Rhino Resource Partners LP has closed on an agreement with Blackjewel LLC and related entities to purchase certain assets from Blackjewel for cash consideration of $850,000 plus an additional royalty of $250,000 that is payable within one year from the date of the purchase, as well as the assumption of associated reclamation obligations. The assets were purchased through a new wholly-owned subsidiary of Rhino, Jewell Valley Mining LLC, and consists of three underground, mid-vol metallurgical coal mines in Virginia that were actively producing coal prior to Blackjewel’s bankruptcy filing, along with a preparation plant, rail loadout facility, related mineral and surface rights and infrastructure, and certain purchase contracts to be assumed by Rhino.

“We are pleased to announce this acquisition of high quality, mid-vol metallurgical coal assets in Virginia that will enable the coal miners in the area to return to work,” President and CEO of Rhino Rick Boone said. “We have begun the process of hiring key personnel for these operations as we look to return these mines to their full production capacity.

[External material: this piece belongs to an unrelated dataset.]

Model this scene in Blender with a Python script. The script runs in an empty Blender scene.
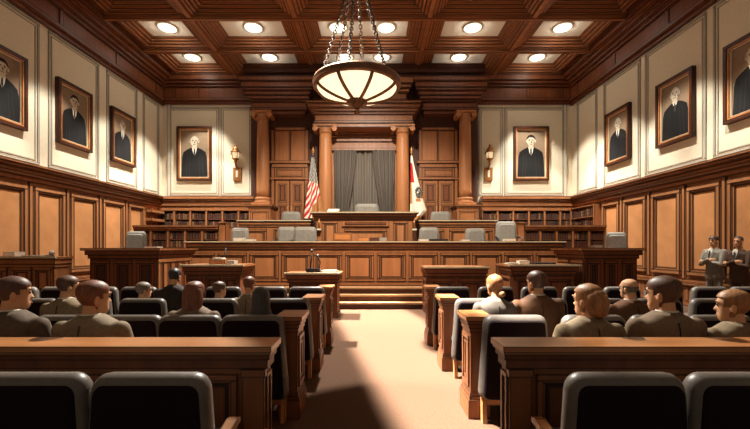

Boone said they are also looking at expanding production based on market demand for this high quality mid-vol coal. “We have already met with the primary existing customer for this coal and they look forward to these mines resuming production as we believe this quality coal is key to the customer’s operations,” he added.

This acquisition provides Rhino with a high demand, mid-vol coal it did have in its portfolio of coal qualities.

Colbeck Capital Management LLC approved a $5 million delayed draw per the terms of our current financing agreement to provide the funds needed to refurbish these operations.

“This acquisition will provide many of the miners affected by this bankruptcy with the opportunity to return to work and we believe these assets will provide significant financial return that will provide long-lived value to Rhino’s unitholders,” the company said.